▶ [Exercise details]
Reproduce the listing below word for word, with no pictures.

▶ [Source data]

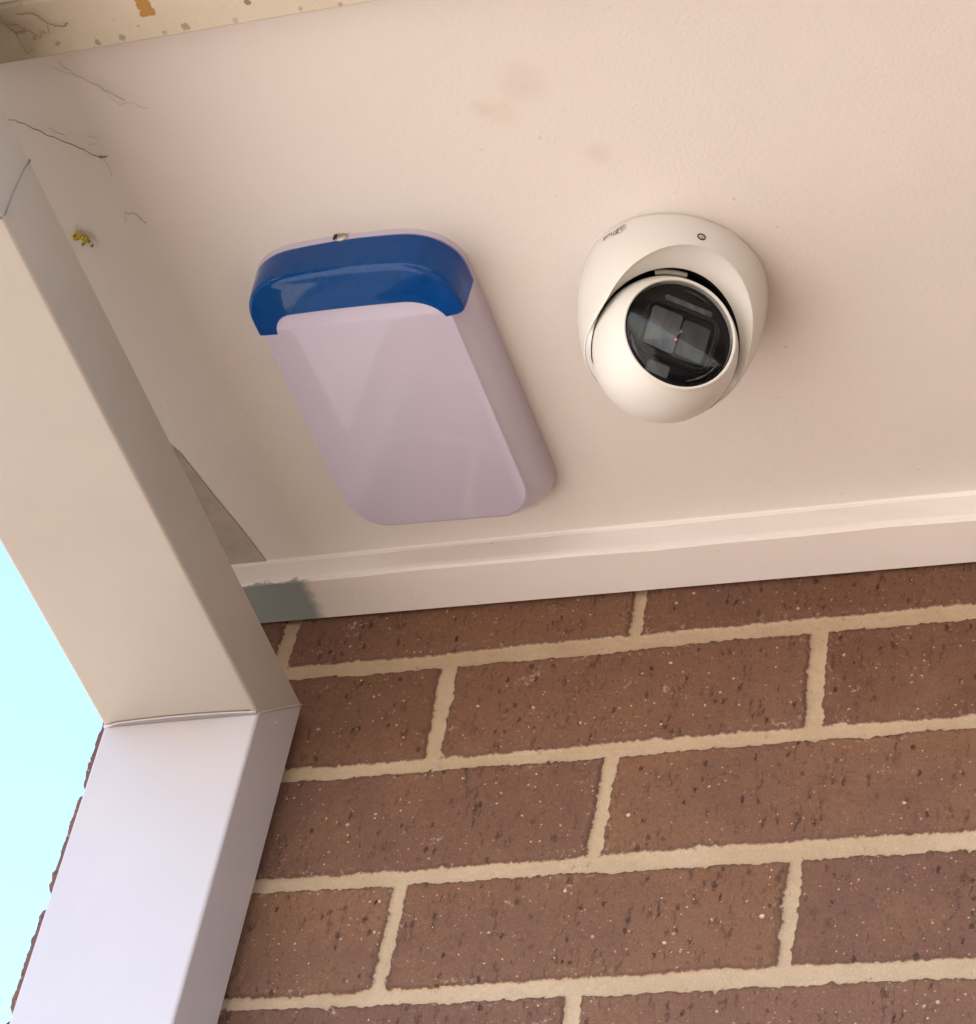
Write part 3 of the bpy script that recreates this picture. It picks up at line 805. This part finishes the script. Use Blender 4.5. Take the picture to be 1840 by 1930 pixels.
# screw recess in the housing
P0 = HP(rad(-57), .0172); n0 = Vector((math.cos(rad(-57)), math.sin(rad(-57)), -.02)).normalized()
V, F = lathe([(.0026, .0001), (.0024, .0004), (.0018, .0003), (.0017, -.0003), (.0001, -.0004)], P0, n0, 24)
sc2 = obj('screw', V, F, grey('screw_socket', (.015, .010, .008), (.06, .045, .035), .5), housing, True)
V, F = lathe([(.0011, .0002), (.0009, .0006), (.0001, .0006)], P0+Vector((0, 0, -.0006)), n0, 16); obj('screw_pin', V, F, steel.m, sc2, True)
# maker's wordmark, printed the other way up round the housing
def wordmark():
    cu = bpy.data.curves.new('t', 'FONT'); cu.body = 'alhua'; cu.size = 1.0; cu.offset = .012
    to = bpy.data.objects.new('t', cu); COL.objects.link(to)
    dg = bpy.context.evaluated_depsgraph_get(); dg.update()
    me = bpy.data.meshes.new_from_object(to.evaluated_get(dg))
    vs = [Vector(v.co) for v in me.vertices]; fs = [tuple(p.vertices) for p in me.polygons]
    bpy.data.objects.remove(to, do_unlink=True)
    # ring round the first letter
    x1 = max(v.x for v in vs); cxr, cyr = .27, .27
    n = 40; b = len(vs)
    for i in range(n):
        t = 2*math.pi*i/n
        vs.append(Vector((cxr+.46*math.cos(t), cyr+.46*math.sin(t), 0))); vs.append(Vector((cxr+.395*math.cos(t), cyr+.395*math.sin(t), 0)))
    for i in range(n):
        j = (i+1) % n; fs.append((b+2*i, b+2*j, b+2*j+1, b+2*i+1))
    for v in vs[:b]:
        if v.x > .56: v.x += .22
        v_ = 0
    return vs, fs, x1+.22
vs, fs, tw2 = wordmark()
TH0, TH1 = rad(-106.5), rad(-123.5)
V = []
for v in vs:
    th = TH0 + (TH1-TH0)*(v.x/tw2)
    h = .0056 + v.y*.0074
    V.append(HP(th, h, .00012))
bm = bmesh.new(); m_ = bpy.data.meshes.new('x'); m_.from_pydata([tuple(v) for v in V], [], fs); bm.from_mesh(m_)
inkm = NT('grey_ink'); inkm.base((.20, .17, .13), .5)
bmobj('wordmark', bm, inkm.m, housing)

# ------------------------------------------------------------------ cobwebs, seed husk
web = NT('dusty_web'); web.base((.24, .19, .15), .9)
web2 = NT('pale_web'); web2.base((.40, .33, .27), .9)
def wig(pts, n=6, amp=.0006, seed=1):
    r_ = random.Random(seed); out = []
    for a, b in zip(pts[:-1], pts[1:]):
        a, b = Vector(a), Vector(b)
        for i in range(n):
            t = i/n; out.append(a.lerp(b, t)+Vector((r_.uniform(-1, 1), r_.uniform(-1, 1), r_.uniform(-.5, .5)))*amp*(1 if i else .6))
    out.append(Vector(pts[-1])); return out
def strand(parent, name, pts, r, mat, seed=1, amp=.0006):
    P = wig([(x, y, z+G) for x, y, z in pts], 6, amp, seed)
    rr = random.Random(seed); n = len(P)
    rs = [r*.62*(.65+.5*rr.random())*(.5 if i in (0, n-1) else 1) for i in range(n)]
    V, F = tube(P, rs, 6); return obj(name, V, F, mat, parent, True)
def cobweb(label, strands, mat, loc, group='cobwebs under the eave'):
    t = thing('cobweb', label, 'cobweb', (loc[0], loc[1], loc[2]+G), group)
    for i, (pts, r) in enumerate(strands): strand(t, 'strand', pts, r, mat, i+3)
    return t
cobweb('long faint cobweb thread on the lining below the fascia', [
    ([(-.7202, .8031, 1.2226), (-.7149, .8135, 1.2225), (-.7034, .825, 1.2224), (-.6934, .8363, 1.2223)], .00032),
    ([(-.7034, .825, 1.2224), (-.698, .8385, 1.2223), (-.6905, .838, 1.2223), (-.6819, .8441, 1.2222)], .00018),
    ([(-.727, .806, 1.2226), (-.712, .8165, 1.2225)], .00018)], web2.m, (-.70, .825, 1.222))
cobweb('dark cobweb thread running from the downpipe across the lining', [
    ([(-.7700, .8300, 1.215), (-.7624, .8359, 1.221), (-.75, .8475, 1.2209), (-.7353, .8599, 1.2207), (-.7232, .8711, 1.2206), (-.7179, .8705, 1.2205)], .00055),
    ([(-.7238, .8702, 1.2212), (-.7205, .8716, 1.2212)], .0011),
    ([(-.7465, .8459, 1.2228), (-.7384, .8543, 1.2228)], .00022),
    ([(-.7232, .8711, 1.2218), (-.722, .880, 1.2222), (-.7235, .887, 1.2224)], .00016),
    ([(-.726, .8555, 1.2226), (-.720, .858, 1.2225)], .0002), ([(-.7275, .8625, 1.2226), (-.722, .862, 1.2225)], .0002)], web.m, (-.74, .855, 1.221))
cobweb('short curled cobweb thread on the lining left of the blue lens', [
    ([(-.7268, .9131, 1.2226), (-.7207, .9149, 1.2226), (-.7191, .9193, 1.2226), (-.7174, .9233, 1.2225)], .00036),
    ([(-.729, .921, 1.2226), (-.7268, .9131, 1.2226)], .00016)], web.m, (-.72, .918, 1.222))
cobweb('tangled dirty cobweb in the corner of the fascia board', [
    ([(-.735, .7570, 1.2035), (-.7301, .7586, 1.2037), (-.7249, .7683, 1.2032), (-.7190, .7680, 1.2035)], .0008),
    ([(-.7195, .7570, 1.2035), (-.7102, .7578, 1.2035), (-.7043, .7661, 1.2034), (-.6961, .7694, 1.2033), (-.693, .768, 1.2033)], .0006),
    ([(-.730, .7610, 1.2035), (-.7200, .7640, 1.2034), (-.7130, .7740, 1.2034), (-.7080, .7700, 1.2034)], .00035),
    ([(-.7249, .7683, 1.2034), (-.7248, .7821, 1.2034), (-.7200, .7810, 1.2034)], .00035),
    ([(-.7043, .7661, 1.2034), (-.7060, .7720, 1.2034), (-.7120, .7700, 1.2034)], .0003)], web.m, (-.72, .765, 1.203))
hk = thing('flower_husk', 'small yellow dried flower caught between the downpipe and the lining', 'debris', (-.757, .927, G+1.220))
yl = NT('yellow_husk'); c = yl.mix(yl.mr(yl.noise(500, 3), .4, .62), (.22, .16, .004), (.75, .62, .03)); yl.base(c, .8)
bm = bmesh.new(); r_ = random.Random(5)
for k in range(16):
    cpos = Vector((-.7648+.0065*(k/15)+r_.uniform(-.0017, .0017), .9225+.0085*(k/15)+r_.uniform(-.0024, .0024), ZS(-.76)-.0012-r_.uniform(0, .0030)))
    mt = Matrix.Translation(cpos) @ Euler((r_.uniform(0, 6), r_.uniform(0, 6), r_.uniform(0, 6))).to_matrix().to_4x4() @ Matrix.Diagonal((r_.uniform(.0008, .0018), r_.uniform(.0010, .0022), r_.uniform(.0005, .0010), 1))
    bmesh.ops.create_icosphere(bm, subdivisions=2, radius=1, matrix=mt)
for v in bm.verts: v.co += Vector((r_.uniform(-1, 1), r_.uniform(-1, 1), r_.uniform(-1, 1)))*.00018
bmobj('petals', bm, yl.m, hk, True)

▶ [The reply]
Write part 3 of the bpy script that recreates this picture. It picks up at line 805. This part finishes the script. Use Blender 4.5. Take the picture to be 1840 by 1930 pixels.
# screw recess in the housing
P0 = HP(rad(-57), .0172); n0 = Vector((math.cos(rad(-57)), math.sin(rad(-57)), -.02)).normalized()
V, F = lathe([(.0026, .0001), (.0024, .0004), (.0018, .0003), (.0017, -.0003), (.0001, -.0004)], P0, n0, 24)
sc2 = obj('screw', V, F, grey('screw_socket', (.015, .010, .008), (.06, .045, .035), .5), housing, True)
V, F = lathe([(.0011, .0002), (.0009, .0006), (.0001, .0006)], P0+Vector((0, 0, -.0006)), n0, 16); obj('screw_pin', V, F, steel.m, sc2, True)
# maker's wordmark, printed the other way up round the housing
def wordmark():
    cu = bpy.data.curves.new('t', 'FONT'); cu.body = 'alhua'; cu.size = 1.0; cu.offset = .012
    to = bpy.data.objects.new('t', cu); COL.objects.link(to)
    dg = bpy.context.evaluated_depsgraph_get(); dg.update()
    me = bpy.data.meshes.new_from_object(to.evaluated_get(dg))
    vs = [Vector(v.co) for v in me.vertices]; fs = [tuple(p.vertices) for p in me.polygons]
    bpy.data.objects.remove(to, do_unlink=True)
    # ring round the first letter
    x1 = max(v.x for v in vs); cxr, cyr = .27, .27
    n = 40; b = len(vs)
    for i in range(n):
        t = 2*math.pi*i/n
        vs.append(Vector((cxr+.46*math.cos(t), cyr+.46*math.sin(t), 0))); vs.append(Vector((cxr+.395*math.cos(t), cyr+.395*math.sin(t), 0)))
    for i in range(n):
        j = (i+1) % n; fs.append((b+2*i, b+2*j, b+2*j+1, b+2*i+1))
    for v in vs[:b]:
        if v.x > .56: v.x += .22
        v_ = 0
    return vs, fs, x1+.22
vs, fs, tw2 = wordmark()
TH0, TH1 = rad(-106.5), rad(-123.5)
V = []
for v in vs:
    th = TH0 + (TH1-TH0)*(v.x/tw2)
    h = .0056 + v.y*.0074
    V.append(HP(th, h, .00012))
bm = bmesh.new(); m_ = bpy.data.meshes.new('x'); m_.from_pydata([tuple(v) for v in V], [], fs); bm.from_mesh(m_)
inkm = NT('grey_ink'); inkm.base((.20, .17, .13), .5)
bmobj('wordmark', bm, inkm.m, housing)

# ------------------------------------------------------------------ cobwebs, seed husk
web = NT('dusty_web'); web.base((.24, .19, .15), .9)
web2 = NT('pale_web'); web2.base((.40, .33, .27), .9)
def wig(pts, n=6, amp=.0006, seed=1):
    r_ = random.Random(seed); out = []
    for a, b in zip(pts[:-1], pts[1:]):
        a, b = Vector(a), Vector(b)
        for i in range(n):
            t = i/n; out.append(a.lerp(b, t)+Vector((r_.uniform(-1, 1), r_.uniform(-1, 1), r_.uniform(-.5, .5)))*amp*(1 if i else .6))
    out.append(Vector(pts[-1])); return out
def strand(parent, name, pts, r, mat, seed=1, amp=.0006):
    P = wig([(x, y, z+G) for x, y, z in pts], 6, amp, seed)
    rr = random.Random(seed); n = len(P)
    rs = [r*.62*(.65+.5*rr.random())*(.5 if i in (0, n-1) else 1) for i in range(n)]
    V, F = tube(P, rs, 6); return obj(name, V, F, mat, parent, True)
def cobweb(label, strands, mat, loc, group='cobwebs under the eave'):
    t = thing('cobweb', label, 'cobweb', (loc[0], loc[1], loc[2]+G), group)
    for i, (pts, r) in enumerate(strands): strand(t, 'strand', pts, r, mat, i+3)
    return t
cobweb('long faint cobweb thread on the lining below the fascia', [
    ([(-.7202, .8031, 1.2226), (-.7149, .8135, 1.2225), (-.7034, .825, 1.2224), (-.6934, .8363, 1.2223)], .00032),
    ([(-.7034, .825, 1.2224), (-.698, .8385, 1.2223), (-.6905, .838, 1.2223), (-.6819, .8441, 1.2222)], .00018),
    ([(-.727, .806, 1.2226), (-.712, .8165, 1.2225)], .00018)], web2.m, (-.70, .825, 1.222))
cobweb('dark cobweb thread running from the downpipe across the lining', [
    ([(-.7700, .8300, 1.215), (-.7624, .8359, 1.221), (-.75, .8475, 1.2209), (-.7353, .8599, 1.2207), (-.7232, .8711, 1.2206), (-.7179, .8705, 1.2205)], .00055),
    ([(-.7238, .8702, 1.2212), (-.7205, .8716, 1.2212)], .0011),
    ([(-.7465, .8459, 1.2228), (-.7384, .8543, 1.2228)], .00022),
    ([(-.7232, .8711, 1.2218), (-.722, .880, 1.2222), (-.7235, .887, 1.2224)], .00016),
    ([(-.726, .8555, 1.2226), (-.720, .858, 1.2225)], .0002), ([(-.7275, .8625, 1.2226), (-.722, .862, 1.2225)], .0002)], web.m, (-.74, .855, 1.221))
cobweb('short curled cobweb thread on the lining left of the blue lens', [
    ([(-.7268, .9131, 1.2226), (-.7207, .9149, 1.2226), (-.7191, .9193, 1.2226), (-.7174, .9233, 1.2225)], .00036),
    ([(-.729, .921, 1.2226), (-.7268, .9131, 1.2226)], .00016)], web.m, (-.72, .918, 1.222))
cobweb('tangled dirty cobweb in the corner of the fascia board', [
    ([(-.735, .7570, 1.2035), (-.7301, .7586, 1.2037), (-.7249, .7683, 1.2032), (-.7190, .7680, 1.2035)], .0008),
    ([(-.7195, .7570, 1.2035), (-.7102, .7578, 1.2035), (-.7043, .7661, 1.2034), (-.6961, .7694, 1.2033), (-.693, .768, 1.2033)], .0006),
    ([(-.730, .7610, 1.2035), (-.7200, .7640, 1.2034), (-.7130, .7740, 1.2034), (-.7080, .7700, 1.2034)], .00035),
    ([(-.7249, .7683, 1.2034), (-.7248, .7821, 1.2034), (-.7200, .7810, 1.2034)], .00035),
    ([(-.7043, .7661, 1.2034), (-.7060, .7720, 1.2034), (-.7120, .7700, 1.2034)], .0003)], web.m, (-.72, .765, 1.203))
hk = thing('flower_husk', 'small yellow dried flower caught between the downpipe and the lining', 'debris', (-.757, .927, G+1.220))
yl = NT('yellow_husk'); c = yl.mix(yl.mr(yl.noise(500, 3), .4, .62), (.22, .16, .004), (.75, .62, .03)); yl.base(c, .8)
bm = bmesh.new(); r_ = random.Random(5)
for k in range(16):
    cpos = Vector((-.7648+.0065*(k/15)+r_.uniform(-.0017, .0017), .9225+.0085*(k/15)+r_.uniform(-.0024, .0024), ZS(-.76)-.0012-r_.uniform(0, .0030)))
    mt = Matrix.Translation(cpos) @ Euler((r_.uniform(0, 6), r_.uniform(0, 6), r_.uniform(0, 6))).to_matrix().to_4x4() @ Matrix.Diagonal((r_.uniform(.0008, .0018), r_.uniform(.0010, .0022), r_.uniform(.0005, .0010), 1))
    bmesh.ops.create_icosphere(bm, subdivisions=2, radius=1, matrix=mt)
for v in bm.verts: v.co += Vector((r_.uniform(-1, 1), r_.uniform(-1, 1), r_.uniform(-1, 1)))*.00018
bmobj('petals', bm, yl.m, hk, True)